__What is needed__. Say how many lines contain the word "script". Only the number should be given.
--- START ---
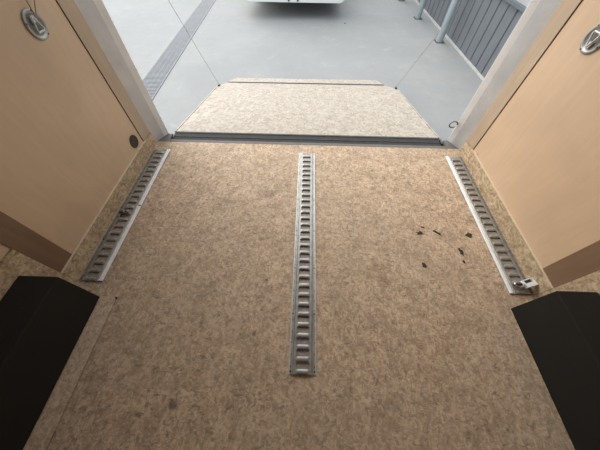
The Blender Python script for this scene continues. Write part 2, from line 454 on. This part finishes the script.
# track fittings
t = thing('track_fitting', 'shiny steel anchor fitting with ring at the near end of the right track', 'fitting', (1.180, 0.506, 0.0158))
b = B(); box(b, -0.026, 0.026, -0.011, 0.011, 0.0, 0.008, bev=0.002); obj('base_plate', b, 'dark_steel', t)
b = B(); tube(b, [(-0.030+0.022*math.cos(a), 0.002+0.014*math.sin(a), 0.014) for a in [2*PI*i/20 for i in range(20)]], 0.0035, 8, closed=True)
obj('ring', b, 'chrome', t, loc=(0.016, 0, -0.001), smooth=True)
b = B()
for (x0, x1, y0, y1, z0, z1) in ((-0.038, 0.038, -0.030, -0.004, 0, 0.026), (-0.036, 0.036, 0.017, 0.022, 0, 0.022), (-0.038, -0.030, -0.004, 0.017, 0, 0.024), (0.030, 0.038, -0.004, 0.017, 0, 0.024)):
    box(b, x0, x1, y0, y1, z0, z1, bev=0.0015)
bk = obj('buckle', b, 'zinc_glint', t, loc=(0.038, 0.014, 0.006), rot=(0, -0.05, 0.30)); bk.scale = (0.82, 0.82, 0.9)
b = B(); box(b, -0.031, 0.031, -0.0085, 0.0175, 0.001, 0.010); obj('buckle_pin_plate', b, 'dark_steel', bk)
b = B(); tube(b, [(0.024, 0.020, 0.012), (0.026, 0.006, 0.022), (0.020, -0.008, 0.012)], 0.003, 8); obj('spring_clip', b, 'zinc_glint', t, loc=(-0.018, 0, 0), smooth=True)

t = thing('track_fitting', 'small dark anchor clip halfway along the left track', 'fitting', (-1.190, 0.925, 0.0158))
b = B(); box(b, -0.030, 0.028, -0.008, 0.010, 0, 0.011, bev=0.003); obj('base_plate', b, 'dark_steel', t)
b = B(); tube(b, [(0.018+0.013*math.cos(a), 0.004+0.013*math.sin(a), 0.014) for a in [2*PI*i/16 for i in range(16)]], 0.003, 8, closed=True)
obj('ring', b, 'zinc', t, smooth=True)

# dark bits lying on the floor
def debris(x, y, rx, ry, rot, label, grp='dark flecks of debris on the right of the floor'):
    rx *= 1.45; ry *= 1.45
    b = B(); n = 14; top = []; bot = []
    c = b.verts.new((0, 0, 0.0022))
    for i in range(n):
        a = 2*PI*i/n; k = 0.5+0.85*random.random()
        top.append(b.verts.new((rx*0.8*k*math.cos(a), ry*0.8*k*math.sin(a), 0.0016))); bot.append(b.verts.new((rx*k*math.cos(a), ry*k*math.sin(a), 0.0002)))
    for i in range(n):
        b.faces.new((c, top[i], top[(i+1) % n])); b.faces.new((top[i], bot[i], bot[(i+1) % n], top[(i+1) % n]))
    b.faces.new(list(reversed(bot)))
    tag(obj('debris_fleck', b, 'leafy', None, (x, y, 0), (0, 0, rot)), label, 'debris', grp)
debris(0.832, 0.852, 0.027, 0.008, -0.62, 'long slanting dark fleck of debris, largest on the floor')
debris(0.728, 0.840, 0.017, 0.010, 0.1, 'blotchy dark fleck left of the long slanting one')
debris(1.031, 0.838, 0.018, 0.015, -0.3, 'squarish dark fleck nearest the right track')
debris(0.942, 0.715, 0.008, 0.020, 0.15, 'upright oblong dark fleck below the squarish one')
debris(0.935, 0.650, 0.006, 0.007, 0.1, 'tiny round dark fleck just below the upright oblong one')
debris(0.697, 0.615, 0.011, 0.013, 0.5, 'small dark fleck nearest the camera on the right half of the floor')
debris(0.758, 0.888, 0.009, 0.005, -0.3, 'faint small brown fleck above the blotchy one')

# ------------------------------------------------------------------ recessed lashing rings, hole plug, cord
def lashing(side, y, z, label, spin):
    t = thing('recessed_ring', label, 'tie-down ring', (side*WX, y, z), (0, -side*PI/2, 0))
    # local z points into the room
    b = B(); lathe(b, [(0.0, 0.0012), (0.040, 0.0012), (0.043, 0.007), (0.050, 0.009), (0.056, 0.006), (0.057, 0.0004)], 40); obj('pan', b, 'zinc', t, smooth=True)
    b = B(); lathe(b, [(0.0, 0.0016), (0.0395, 0.0016)], 36); o = obj('pan_floor', b, 'zinc_dull_shade', t)
    b = B(); tri = [(0.034*math.cos(spin+a), 0.034*math.sin(spin+a)) for a in (0.0, 2.35, -2.35)]
    pts = []
    for i in range(3):
        p, q = tri[i], tri[(i+1) % 3]
        for k in (0.12, 0.37, 0.63, 0.88): pts.append((p[0]+(q[0]-p[0])*k, p[1]+(q[1]-p[1])*k, 0.011))
    tube(b, pts, 0.0042, 10, closed=True); obj('ring', b, 'zinc_mid', t, smooth=True)
    b = B(); prism(b, [(-0.011, -0.016), (0.012, -0.010), (0.012, 0.010), (-0.011, 0.016)], 0.0018, 0.012)
    obj('bracket', b, 'zinc_mid', t, loc=(0.020*math.cos(spin), 0.020*math.sin(spin), 0), rot=(0, 0, spin))
    for q in (0.6, 2.7, 4.4):
        b = B(); lathe(b, [(0, 0.002), (0.003, 0.0016), (0.004, 0)], 10); obj('screw', b, 'dark_steel', t, (0.0505*math.cos(q), 0.0505*math.sin(q), 0.0088))
    return t
lashing(-1, 1.342, 0.881, 'round steel lashing ring recessed in the left plywood wall, cord tied to it', PI)
lashing(1, 1.335, 0.872, 'round steel lashing ring recessed in the right plywood wall', PI)
b = B()
tube(b, [(-1.246, 1.352, 0.915), (-1.249, 1.362, 0.945), (-1.252, 1.372, 0.99), (-1.255, 1.37, 1.15), (-1.257, 1.37, 1.45)], 0.0022, 6)
tube(b, [(-1.246, 1.360, 0.912), (-1.247, 1.385, 0.935), (-1.250, 1.41, 0.955), (-1.252, 1.43, 1.02), (-1.257, 1.40, 1.45)], 0.0022, 6)
tag(obj('thin_cord', b, 'cord'), 'thin olive cord hanging down to the lashing ring on the left wall', 'cord')
t = thing('wall_plug', 'dark round plug low in the left plywood wall by the rear post', 'plug', (-WX, 1.462, 0.166), (0, PI/2, 0))
b = B(); lathe(b, [(0, 0.0015), (0.036, 0.0015), (0.038, 0.004), (0.044, 0.0045), (0.046, 0.0004)], 32); obj('rim', b, 'plug', t, smooth=False)
b = B(); lathe(b, [(0, 0.0022), (0.0355, 0.0022)], 32); obj('mesh_insert', b, 'plug', t)

# ------------------------------------------------------------------ ramp
RY0, RY1 = 1.842, 3.27
def rz(x, y): return -0.006 - (y-RY0)*0.1985
t = thing('ramp', 'lowered rear ramp faced with pale strand board', 'ramp', (0, 0, 0))
rx0, rx1 = -1.150, 1.135
b = B(); prism(b, [(rx0, RY0), (rx1, RY0), (rx1+0.015, 3.27), (1.03, 3.395), (-1.09, 3.375), (rx0-0.012, 3.225)], lambda x, y: rz(x, y)-0.045, rz)
obj('deck', b, 'osb_ramp', t)
for s, xa, xb, ye in ((-1, rx0-0.002, rx0-0.014, 3.225), (1, rx1+0.002, rx1+0.017, 3.27)):
    b = B(); e = s*0.013
    pts = [(xa, RY0), (xa+e, RY0), (xb+e, ye), (xb, ye)]
    if s < 0: pts = pts[::-1]
    prism(b, pts, lambda x, y: rz(x, y)-0.048, lambda x, y: rz(x, y)+0.003); obj('side_rail', b, 'osb_ramp', t)
b = B(); box(b, rx0+0.005, rx1-0.005, 1.726, 1.840, -0.05, -0.004, bev=0.004)
hb = obj('hinge_cover', b, 'rubber', t)
for (y0, y1, m) in ((1.764, 1.771, 'bar_grey'), (1.818, 1.836, 'bar_grey')):
    b = B(); box(b, rx0+0.008, rx1-0.008, y0, y1, -0.0045, 0.000, bev=0.001); obj('ridge', b, m, hb)
b = B(); tube(b, [(-1.075, 3.41, rz(0, 3.41)+0.002), (1.00, 3.432, rz(0, 3.43)+0.002)], 0.007, 8); obj('flap_hinge', b, 'cable', t)
fl = lambda x, y: rz(0, 3.42)-0.0 - (y-3.42)*0.12
b = B(); prism(b, [(-1.09, 3.425), (1.03, 3.447), (0.945, 3.60), (-1.00, 3.575)], lambda x, y: max(GZ+0.001, fl(x, y)-0.02), fl); obj('flap', b, 'osb_ramp', t)
for x, y in ((-1.150, 3.22), (1.140, 3.265)):
    b = B(); box(b, x-0.012, x+0.012, y-0.02, y+0.02, rz(x, y)+0.0005, rz(x, y)+0.02, bev=0.003); obj('cable_lug', b, 'dark_steel', t)
for x in (-1.162, 1.155):
    b = B(); box(b, x-0.008, x+0.008, 1.765, 1.835, -0.08, -0.012, bev=0.003); obj('hinge_bracket', b, 'dark_steel', t)
# cables holding the ramp
for s, p0, p1, lab in ((-1, (-1.150, 3.22, rz(0, 3.22)+0.021), (-1.19, 1.81, 1.88), 'thin steel cable from left ramp corner up to the opening frame'),
                       (1, (1.140, 3.265, rz(0, 3.265)+0.027), (1.19, 1.81, 1.62), 'thin steel cable from right ramp corner up to the opening frame')):
    b = B(); tube(b, [p0, p1], 0.0019, 6)
    tag(obj('ramp_cable', b, 'cable'), lab, 'cable')
# loop on the outside of the right post
b = B()
tube(b, [(1.196, 1.790, 0.155)] + [(1.166+0.030*math.cos(a), 1.79, 0.155+0.026*math.sin(a)) for a in [0.3+i*5.2/16 for i in range(17)]], 0.005, 8)
tag(obj('steel_loop', b, 'zinc_dull_shade', smooth=True), 'small dark steel loop hooked on the outside of the right rear post', 'hook')

# ------------------------------------------------------------------ drain
DL = 7.2; da = math.atan2(-2.41+2.089, 7.2-3.067)
t = thing('drain_channel', 'long slotted grey drain grating set in the concrete yard', 'drain', (-2.068, 1.9, GZ), (0, 0, 0.0408))
b = B(); box(b, -0.148, 0.148, 0, DL, 0.0003, 0.0015); obj('channel_bottom', b, 'pit', t)
b = B()
for s in (-1, 1): box(b, min(s*.136, s*.152), max(s*.136, s*.152), 0, DL, 0.0004, 0.007)
for x in (-0.07, 0.0, 0.07): box(b, x-0.003, x+0.003, 0, DL, 0.0016, 0.005)
obj('frame', b, 'grate', t)
b = B(); n = int(DL/0.036)
for i in range(n): box(b, -0.136, 0.136, i*0.036, i*0.036+0.024, 0.0016, 0.006)
obj('grating', b, 'grate', t)

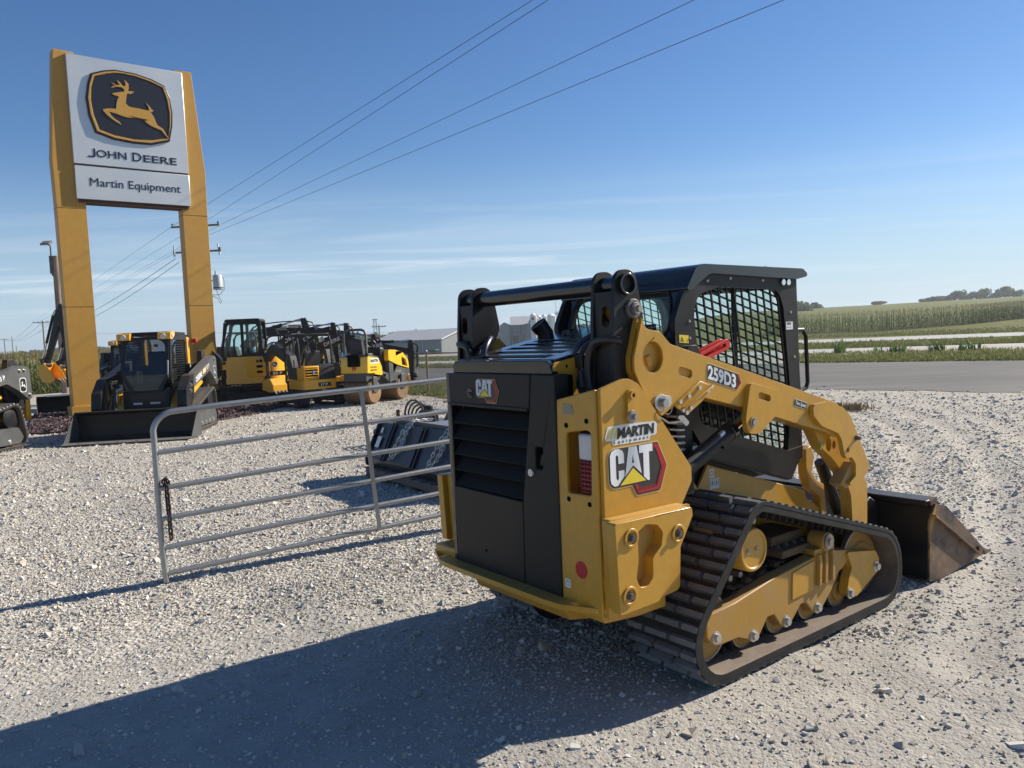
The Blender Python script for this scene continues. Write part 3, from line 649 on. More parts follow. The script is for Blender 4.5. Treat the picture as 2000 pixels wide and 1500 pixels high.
# ------------------------------------------------------------------ yellow compact track loader (foreground)
def scan(poly, v, axis):
    """intervals of the line u=v (axis 0) or w=v (axis 1) inside a polygon"""
    xs = []
    for i in range(len(poly)):
        a, b = poly[i-1], poly[i]
        if (a[axis]-v)*(b[axis]-v) < 0:
            t = (v-a[axis])/(b[axis]-a[axis]); xs.append(a[1-axis]+t*(b[1-axis]-a[1-axis]))
    xs.sort(); return list(zip(xs[::2], xs[1::2]))
def bolt_mb(mb, c, d, r=0.014, h=0.014):
    c = Vector(c); d = Vector(d).normalized()
    mb.cyl(c-d*0.004, c+d*0.003, r*1.5, n=14); mb.cyl(c, c+d*h, r, n=6); return mb
def cat_logo(parent, M, s=1.0, lift=0.0015):
    L = lambda pts: [(x*s, y*s) for x, y in pts]
    def P(mb, pts, a, b, holes=()): mb.prism(L(pts), 'z', a, b, [L(h) for h in holes])
    def B(mb, name, mat): mb.xf(M); return mb.build(name, mat, base)
    outer = fillet([(-.012, .237, .045), (.318, .238, .012), (.378, .119, .012), (.325, -.002, .02), (.165, -.002, .02), (.135, .05, .005), (-.012, .05, .045)], 6)
    inner = fillet([(-.007, .232, .040), (.314, .233, .010), (.372, .119, .010), (.322, .004, .016), (.168, .004, .016), (.139, .056, .005), (-.007, .056, .040)], 6)
    base = empty('brand_decal', parent=parent)
    m = MB(); P(m, outer, 0, lift); B(m, 'decal_border', 'sticker_cream')
    m = MB(); P(m, inner, lift, 2*lift); B(m, 'decal_field', 'sticker_charcoal')
    red = [(.283, .226), (.310, .226), (.369, .120), (.312, .012), (.175, .012), (.151, .056), (.167, .056), (.182, .036), (.297, .036), (.333, .121), (.297, .209), (.283, .209)]
    m = MB(); P(m, red, 2*lift, 3*lift); B(m, 'decal_hexagon', 'sticker_red')
    red2 = [(.297, .036), (.333, .121), (.347, .121), (.303, .026), (.175, .026), (.182, .036)]
    m = MB(); P(m, red2, 3*lift, 3.6*lift); B(m, 'decal_hexagon_edge', 'sticker_dark_red')
    m = MB()
    P(m, [(.001, .205), (.011, .222), (.035, .231), (.058, .230), (.080, .220), (.088, .203), (.088, .163), (.053, .163), (.053, .195), (.047, .203), (.040, .203), (.036, .196), (.036, .101), (.041, .091), (.049, .091), (.053, .101), (.053, .131), (.088, .131), (.088, .104), (.045, .065), (.024, .065), (.006, .078), (.001, .095)], 2*lift, 3*lift)
    P(m, [(.120, .230), (.172, .230), (.200, .101), (.146, .145), (.093, .101)], 2*lift, 3*lift, [[(.145, .195), (.153, .156), (.138, .156)]])
    P(m, [(.188, .230), (.277, .230), (.277, .195), (.252, .195), (.252, .063), (.240, .063), (.214, .085), (.214, .195), (.188, .195)], 2*lift, 3*lift)
    B(m, 'decal_letters', 'silver_letter')
    m = MB(); P(m, [(.145, .133), (.229, .064), (.060, .064)], 2*lift, 3*lift); B(m, 'decal_triangle', 'sticker_yellow')
    return base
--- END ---
__Correct answer__. 2